The Opening Gallery is pleased to collaborate with Spanish artist Joan Bofill for the upcoming exhibition: Joan Bofill. Double portrait, curated by Carlo McCormick. Installed across The Angel Orensanz Foundation the exhibition inaugurates The Opening Gallery’s program of location driven projects in Manhattan.

Spanish artist's innovative practice merges documentary filmmaking with portraiture in rare New York exhibition.

There's a moment in every meaningful conversation when the formal structure dissolves and something unexpected emerges—a gesture, a pause, an unguarded revelation. Spanish visual artist Joan Bofill has built a practice around capturing these ephemeral instants, transforming intimate dialogues with cultural figures into what he calls Double portraits—works that exist simultaneously as drawings and filmed conversations.

Bofill's exhibition Double portrait: paintings in conversation opens October 16 at the Angel Orensanz Foundation, marking a rare New York presentation of work that challenges conventional notions of both portraiture and documentary. The show runs for just two days, creating its own sense of occasion inspired by Raymond Roussel's theatrical imagination.

"Roussel gave me the assurance that I too had a voice, capable of navigating between reason and intuition," Bofill explains.

The project emerged from Bofill's documentary work on the enigmatic French writer. "During those interviews, I began sketching people I spoke with—sometimes just quick notes during a phone call," he recalls.
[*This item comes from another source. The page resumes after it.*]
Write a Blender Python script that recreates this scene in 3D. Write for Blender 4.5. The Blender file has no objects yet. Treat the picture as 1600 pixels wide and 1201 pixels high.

What started as incidental portraiture evolved into deliberate practice where drawing and conversation became inseparable.

The breakthrough came with Bofill's documentary film The hanging of Stuart Cornfeld—selected to premiere at the American Film Institute Festival on October 23, 2025. Bofill interviewed the iconoclastic producer (The elephant man, History of the world part 1, Zoolander, Tropic thunder) while simultaneously drawing his portrait. "I alternated structured questions with open conversation while drawing. The result was not only an image, but a trace of encounter."
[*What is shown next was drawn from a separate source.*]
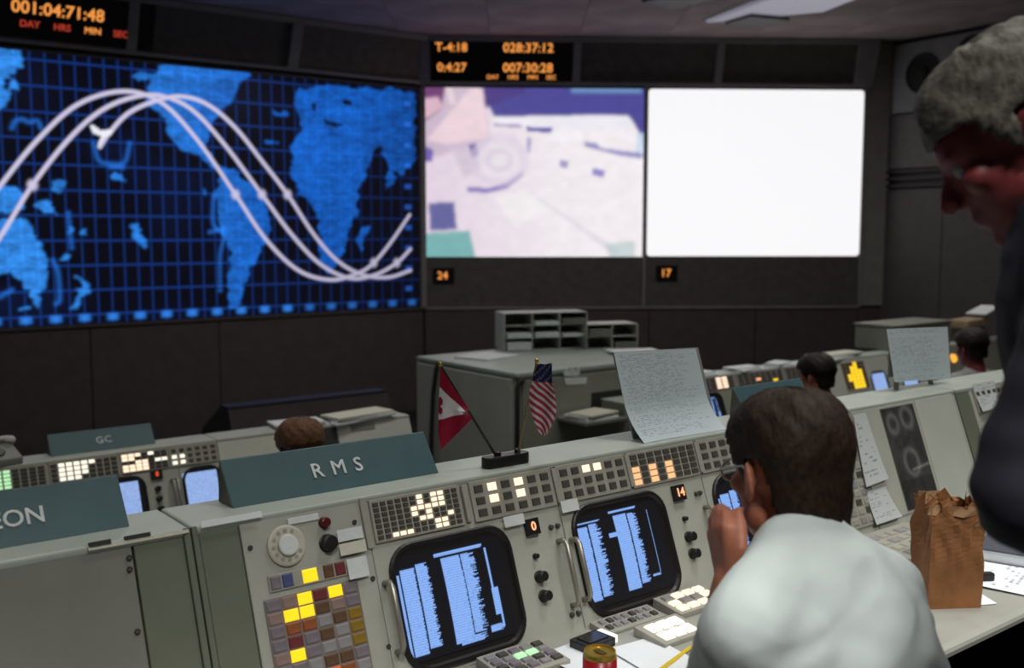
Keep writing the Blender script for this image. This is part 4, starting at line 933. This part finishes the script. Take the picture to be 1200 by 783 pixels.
def person(label, cat, base, B, H, skin, hair, shirt, pants, vox=.007, hairkw={}, hands=True, shoes=True, jacket=False, collar=None):
    # B: joints in world space
    t = thing('person', label, cat, Matrix.Translation(base)); iv = Matrix.Translation(base).inverted()
    mb = MB(); head_parts(mb, H)
    up = B['neck'] - B['pelvis']; lat = (B['Ls'] - B['Rs']).normalized(); fwd = lat.cross(up).normalized()
    def torso(m, g=0.):
        ch = B['neck'].lerp(B['pelvis'], .32); wa = B['neck'].lerp(B['pelvis'], .68); fr = Matrix((( *lat, ), ( *(-fwd), ), ( *up.normalized(), ))).transposed().to_4x4()
        L = up.length
        m.ell(ch, (.178 + g, .118 + g, L * .42 + g), fr); m.ell(wa, (.165 + g, .120 + g, L * .40 + g), fr); m.ell(B['pelvis'], (.165 + g, .125 + g, .13 + g), fr)
        m.cap(B['Ls'], B['neck'] + lat * .035, .062 + g, .050 + g); m.cap(B['Rs'], B['neck'] - lat * .035, .062 + g, .050 + g)
        m.cap(B['Ls'].lerp(ch, .25), B['Rs'].lerp(ch, .25), .078 + g, .078 + g)
    def arm(m, s, g, frac=1., wrist=True):
        a, e, h = B[s + 's'], B[s + 'e'], B[s + 'w']
        m.cap(a, a.lerp(e, frac), .054 + g, .054 + g - .012 * frac)
        if wrist: m.cap(e, h, .041 + g, .028 + g)
    def leg(m, s, g):
        m.cap(B[s + 'h'], B[s + 'k'], .085 + g, .062 + g); m.cap(B[s + 'k'], B[s + 'a'], .058 + g, .042 + g)
    torso(mb); [arm(mb, s, 0) for s in 'LR']; [leg(mb, s, 0) for s in 'LR']
    mb.cap(B['neck'] + Vector((0, 0, -.03)), H @ Vector((0, -.03, -.09)), .062, .056)
    if hands:
        for s in 'LR':
            for a, b, ra, rb in B[s + 'hand']: mb.cap(a, b, ra, rb, 10)
    mb.v = [tuple(iv @ Vector(p)) for p in mb.v]; link('body', remeshed(mb, vox, 4), skin, t)
    hm = hair_mesh(H, **hairkw); hm.v = [tuple(iv @ Vector(p)) for p in hm.v]; ho = obj('hair', hm, hair, t, smooth=True); so = ho.modifiers.new('thick', 'SOLIDIFY'); so.thickness = .012; so.offset = -1
    for s in (-1, 1):
        obj('eye', MB().ell(iv @ (H @ Vector((s * .031, .076, -.002))), (.0125, .0125, .0125), seg=14, rings=10), mat('eye_white', (.30, .27, .26), .3), t, smooth=True)
    sb = MB(); torso(sb, .018)
    for s in 'LR': arm(sb, s, .019, 1. if jacket else .93, jacket)
    sb.v = [tuple(iv @ Vector(p)) for p in sb.v]; sm2 = remeshed(sb, vox * 1.2, 8)
    from mathutils import noise as mn
    nv = len(sm2.vertices); co = np.empty(nv * 3, np.float32); no = np.empty(nv * 3, np.float32); sm2.vertices.foreach_get('co', co); sm2.vertex_normals.foreach_get('vector', no)
    co = co.reshape(-1, 3); no = no.reshape(-1, 3); dd = np.empty(nv, np.float32)
    for k in range(nv):
        x, y, z = (float(q_) for q_ in co[k]); a2 = mn.noise((x * 9 - z * 16, y * 8, z * 6 + 7))
        dd[k] = .0036 * (mn.noise((x * 7, y * 7, z * 19)) + .9 * mn.noise((x * 13 + z * 9, y * 13, z * 24 + 3))) - .012 * max(0, a2 - .2)
    co += no * dd[:, None]; sm2.vertices.foreach_set('co', co.ravel()); sm2.update()
    link('jacket' if jacket else 'shirt', sm2, shirt, t)
    cb_ = MB(); nd = (H @ Vector((0, -.04, -.15)) - B['neck']).normalized(); q = nd.to_track_quat('Z', 'Y').to_matrix().to_4x4()
    cb_.M = iv @ Matrix.Translation(B['neck'] + nd * .030) @ q; cb_.lathe([(.088, -.03), (.082, .0), (.073, .028), (.070, .030), (.066, .028), (.072, .0), (.075, -.03)], 28)
    obj('collar', cb_, collar or shirt, t, smooth=True)
    pb = MB(); [leg(pb, s, .014) for s in 'LR']; pb.ell(B['pelvis'] + Vector((0, 0, -.04)), (.17, .15, .11)); pb.v = [tuple(iv @ Vector(p)) for p in pb.v]; link('trousers', remeshed(pb, .012, 6), pants, t)
    if shoes:
        for s in 'LR':
            a = B[s + 'a']; f = fwd.copy(); f.z = 0; f.normalize(); sbm = MB(); fr = Matrix(((*f,), (-f.y, f.x, 0), (0, 0, 1))).transposed().to_4x4()
            sbm.ell(a + f * .05 + Vector((0, 0, -.035)), (.135, .048, .05), fr); me = sbm; me.v = [tuple(iv @ Vector(p)) for p in me.v]; obj('shoe', me, M_knob, t, smooth=True)
    return t
def look(p, f, upv=Vector((0, 0, 1))):     # head frame from forward direction
    f = Vector(f).normalized(); x = f.cross(upv).normalized(); z = x.cross(f); return Matrix.Translation(p) @ Matrix(((*x,), (*f,), (*z,))).transposed().to_4x4()
def hand(w, aim, palm, across, curl, spread=.0, L=.085):
    # wrist point, direction of the palm, palm normal (fingers curl towards it), direction from little finger to index
    aim = aim.normalized(); across = (across - aim * across.dot(aim)).normalized(); pn = aim.cross(across) if palm is None else palm.normalized()
    out = []; k0 = w + aim * L
    for i in range(4):
        c = w + aim * .012 + across * (-.018 + .012 * i); e = k0 + across * (-.030 + .020 * i) - aim * (.010 if i == 0 else .003 if i == 3 else 0)
        out.append((c, e, .016, .0115))
        ln = (.058, .072, .078, .070)[i]; p = e; d = aim.copy(); rr = .0092
        for j, fr in enumerate((.45, .32, .23)):
            a = curl * (j + 1); d = (aim * math.cos(a) + pn * math.sin(a)); q = p + d * ln * fr + across * spread * (i - 1.5) * .01; out.append((p, q, rr, rr * .93)); p = q; rr *= .93
    th0 = w + aim * .018 + across * .022; th1 = th0 + (aim * .6 + across * .7 + pn * .35).normalized() * .040; th2 = th1 + (aim * .85 + across * .25 + pn * .5).normalized() * .034; th3 = th2 + (aim * .9 + pn * .45).normalized() * .024
    out += [(th0, th1, .016, .0125), (th1, th2, .0118, .0105), (th2, th3, .0105, .009)]
    return out

# the seated operator in the white shirt
f = Vector((-UY, UX, 0)); r = Vector((UX, UY, 0)); Z = Vector((0, 0, 1))
Ls = dep(884, 744, 1.41); Rs = Ls + r * .29 - Z * .012; mid = (Ls + Rs) / 2
hc = dep(922, 550, 1.62); Hd = look(hc, Vector((-.34, .93, -.16)))
neck = mid.lerp(hc, .26) + f * .005 + Z * .012; pel = mid - f * .24; pel.z = .58
Le = Vector((.312, 1.60, .90)); Lw = dep(856, 682, 1.585)
Re = Rs + f * .16 - Z * .26 + r * .03; Rw = Re + f * .22 - r * .10; Rw.z = .83
B = dict(neck=neck, pelvis=pel, Ls=Ls, Rs=Rs, Le=Le, Lw=Lw, Re=Re, Rw=Rw)
for s, sg in (('L', -1), ('R', 1)):
    B[s + 'h'] = pel + r * .09 * sg - Z * .03 + f * .03; B[s + 'k'] = pel + r * .13 * sg + f * .42 - Z * .06; B[s + 'a'] = pel + r * .13 * sg + f * .40; B[s + 'a'].z = FL + .09
chin = Hd @ Vector((-.01, .075, -.10)); up_ = (dep(842, 614, 1.60) - Lw)
B['Lhand'] = hand(Lw, up_, (chin + f * .06 - Lw) - up_ * ((chin + f * .06 - Lw).dot(up_) / up_.dot(up_)), Vector((.25, -1, 0)), .75)
B['Rhand'] = hand(Rw, f * 1. - r * .4, -Z, -r, .25)
SK = skin_mat('skin_warm', (.44, .165, .10))
op = person('operator in a white shirt seen from behind, chin on hand', 'person', (pel.x, pel.y, FL), B, Hd, SK, hair_mat('dark_brown_hair', (.024, .013, .008)),
       cloth_mat('white_shirt', (.60, .665, .66), .35, 12), cloth_mat('dark_trousers', (.03, .03, .035)), .0055, dict(front=.05, puff=.012, nape=-.098, seed=2))
ivp = Matrix.Translation((pel.x, pel.y, FL)).inverted()
# eyeglasses: pale lens edge past the cheek and the temple arm over the ear
gl_ = thing('eyeglasses', 'eyeglasses worn by the seated operator', 'glasses', Hd)
for s in (-1, 1):
    mb = MB(); ps = [(s * .034 + .024 * math.cos(a), .100, -.004 + .019 * math.sin(a)) for a in [2 * math.pi * k / 20 for k in range(21)]]; mb.tube(ps, .0018, 6); obj('rim', mb, M_metal, gl_)
    obj('temple_arm', MB().tube([(s * .058, .098, 0), (s * .078, .07, .004), (s * .084, -.005, .012), (s * .083, -.03, -.008)], .0018, 6), M_metal, gl_)
# operator chair
ch = thing('office_chair', 'dark swivel chair under the seated operator', 'chair', Matrix.Translation((pel.x, pel.y, FL)) @ Matrix.Rotation(ANG, 4, 'Z'))
obj('seat', MB().box(-.23, .23, -.2, .24, .36, .42), cloth_mat('dark_upholstery', (.03, .03, .034)), ch, bevel=.03); obj('column', MB().lathe([(.03, .06), (.03, .36)], 14), M_metal, ch)
for k in range(5): obj('foot', MB().cap((0, 0, .06), (.26 * math.cos(k * 1.2566), .26 * math.sin(k * 1.2566), .035), .02, .016), M_knob, ch)
obj('backrest', MB().box(-.2, .2, -.30, -.25, .46, .60), MATS['dark_upholstery'], ch, bevel=.02); obj('back_bar', MB().tube([(0, -.15, .37), (0, -.27, .38), (0, -.28, .47)], .014, 8), M_metal, ch)

# the standing person in navy at the right edge
f2 = Vector((-.86, .51, 0)).normalized(); l2 = Vector((-f2.y, f2.x, 0)); 
hc = dep(1192, 158, 1.32); H2 = look(hc, Vector((-.76, .34, -.56)))
Ls = dep(1296, 352, 1.12); Rs = Ls - l2 * .37; mid = (Ls + Rs) / 2; neck = mid.lerp(hc, .3) + Z * .02; pel = mid - f2 * .16; pel.z = 1.06
Le = dep(1204, 580, 1.12); Lw = Le - f2 * .20 - l2 * .02 - Z * .10; Re = Rs - Z * .27 - f2 * .02; Rw = Re - f2 * .1 - Z * .2
B = dict(neck=neck, pelvis=pel, Ls=Ls, Rs=Rs, Le=Le, Lw=Lw, Re=Re, Rw=Rw)
for s, sg in (('L', 1), ('R', -1)):
    B[s + 'h'] = pel + l2 * .09 * sg - Z * .05; B[s + 'k'] = pel + l2 * .11 * sg - Z * .50 + f2 * .02; B[s + 'a'] = pel + l2 * .12 * sg; B[s + 'a'].z = FL + .09
B['Lhand'] = hand(Lw, -f2 - Z, -l2, f2, .4); B['Rhand'] = hand(Rw, -Z - f2 * .3, l2, f2, .4)
person('standing person in a navy jacket looking down at the right edge', 'person', (pel.x, pel.y, FL), B, H2, skin_mat('skin_dim_red', (.19, .032, .036)), hair_mat('greying_hair', (.085, .078, .066)),  # dim red light on the face is put into the skin colour
       cloth_mat('navy_jacket', (.013, .012, .022), .4, 12), cloth_mat('navy_trousers', (.015, .015, .022)), .006, dict(front=.040, puff=.016, side=-.03, nape=-.06, seed=5), jacket=True)

# people at the farther row
def far_person(label, px, py, d, shirt, hair, fdir, skin):
    f = Vector(fdir).normalized(); l = Vector((-f.y, f.x, 0)); hc = dep(px, py, d); Hh = look(hc, f + Vector((0, 0, -.15))); neck = hc - Z * .19 - f * .05; mid = neck - Z * .05
    pel = mid - f * .10; pel.z = FL - .42 + .52
    B = dict(neck=neck, pelvis=pel, Ls=mid + l * .17, Rs=mid - l * .17)
    for s, sg in (('L', 1), ('R', -1)):
        B[s + 'e'] = B[s + 's'] - Z * .24 + f * .14; B[s + 'w'] = B[s + 'e'] + f * .22 - l * .06 * sg; B[s + 'w'].z = B[s + 'e'].z - .02
        B[s + 'h'] = pel + l * .09 * sg; B[s + 'k'] = pel + l * .12 * sg + f * .40 - Z * .03; B[s + 'a'] = B[s + 'k'] - f * .03; B[s + 'a'].z = FL - .42 + .09
        B[s + 'hand'] = hand(B[s + 'w'], f, -Z, -l * sg, .3)
    person(label, 'person', (pel.x, pel.y, FL - .42), B, Hh, skin, hair, shirt, cloth_mat('dark_trousers', (.03, .03, .035)), .009, dict(front=.05, puff=.022, seed=3))
    c = thing('office_chair', label.replace('person', 'chair of the person', 1) if label.startswith('person') else label + ', the chair', 'chair', Matrix.Translation((pel.x, pel.y, FL - .42)) @ Matrix.Rotation(math.atan2(f.y, f.x) - math.pi / 2, 4, 'Z'))
    obj('seat', MB().box(-.22, .22, -.2, .22, .33, .385), MATS['dark_upholstery'], c, bevel=.02); obj('column', MB().lathe([(.03, .05), (.03, .33)], 12), M_metal, c); obj('foot', MB().lathe([(.24, 0), (.24, .02), (.05, .05)], 20), M_knob, c)
far_person('person with brown hair just showing above the RMS sign', 351, 527, 4.35, cloth_mat('pale_blue_shirt', (.33, .41, .50)), hair_mat('brown_hair', (.11, .05, .026)), (-.617, .787, 0), SK)
far_person('person with dark hair seated at the yellow lamps', 956, 441, 6.1, cloth_mat('grey_shirt', (.3, .3, .3)), hair_mat('black_hair', (.016, .010, .009)), (-.60, .80, 0), SK)
far_person('person bent low at the amber lamp near the right edge', 1138, 408, 7.0, cloth_mat('grey_shirt', (.3, .3, .3)), MATS['black_hair'], (-.3, .95, 0), skin_mat('skin_dim_red', (.19, .032, .036)))

for o in bpy.data.objects:
    if 's' in o.keys(): del o['s']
That trace became the foundation for portraits of filmmakers David Lynch, Claudia Llosa, David Cronenberg, Guillermo del Toro, and Mel Brooks; artists Jan Švankmajer, Joe Coleman, Robt. Williams, and performance artist Johanna Went; writers George Saunders, Michel Butor, and Armando Valladares; musician Jon Batiste; chess grandmaster Garry Kasparov; and most recently, previously exiled Princess Elizabeth Karadordevic, daughter of Paul of Yugoslavia, in Belgrade.

Bofill resists celebrity framing. "Through each conversation an almost Venn-like collective of connection emerges where the portraits become more about the spirit and artifacts of the encounters themselves," he says. The drawings—initially made with whatever materials were at hand, later with markers (like his Lynch portrait), eventually settling into graphite and Chinese ink—capture the rhythm of thought, the cadence of speech, the particular attention that emerges when two people sit in focused dialogue.

The "double" in Double Portrait refers to this multiplicity. Each work exists as both object and document. Visitors encounter drawings alongside screens displaying the conversations that generated them—a hybrid form existing between media.

For this presentation, Bofill expands into Paintings in conversation, incorporating paintings and works from different periods. The centerpiece is a rare Japanese Roussel edition, originally dedicated "to Joan Bofill" with the name torn away. Bofill inscribed his own name. "I invited myself into his game."

The Angel Orensanz Foundation's neo-Gothic synagogue provides an ideal setting for work existing at the intersection of portraiture and documentary, European and American perspectives, intimate conversation, and public presentation.

"To portray is not only to depict a face, but to celebrate encounter in its broadest sense," Bofill explains. In an era when authentic cultural dialogue feels increasingly rare, his practice offers proof that meaningful exchange remains possible…and vitally important.